Depth adds another dimension. At thirty meters, almost any stiffness can be adapted to. At fifty meters and beyond, the blade begins to reveal its behavior during the turn, the early ascent, and the transition into positive buoyancy. Soft requires patience until buoyancy returns. Medium soft gives acceleration without demanding too much from the legs. Medium gives acceleration instantly but asks the diver to spend more energy to maintain rhythm.
Use case adds yet another dimension. Training sessions that involve repeated descents reward softness because soft stiffness supports endurance and relaxation. Deep diving often rewards medium soft because it offers both comfort and efficiency. Safety diving, spearfishing, and underwater documentation often reward medium because the movements involve higher load phases that require firmness.
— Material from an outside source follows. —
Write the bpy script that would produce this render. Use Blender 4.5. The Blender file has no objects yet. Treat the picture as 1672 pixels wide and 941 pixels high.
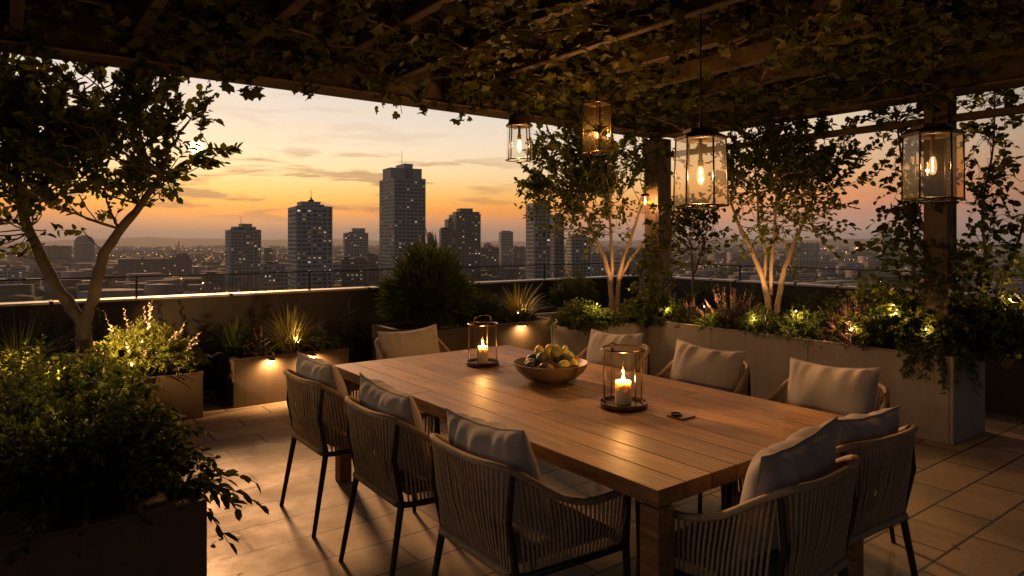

Pavel’s story reflects this universal truth. The stiffness that felt perfect during years of training became inadequate during safety work. The stiffness that felt appropriate during rescue work became excessive during long days of deep safety. The stiffness that felt like the sweet spot emerged only after he compared real dives under equal conditions.
This is why stiffness is referred to as a hidden engine. It is the element that makes everything else function smoothly. The right stiffness expands a diver’s usable energy. It protects the ankles. It enhances technique. It creates acceleration at the exact moment it is needed. It transforms the dive from something you must manage into something you simply experience.
Stiffness is not a performance detail. It is a foundation.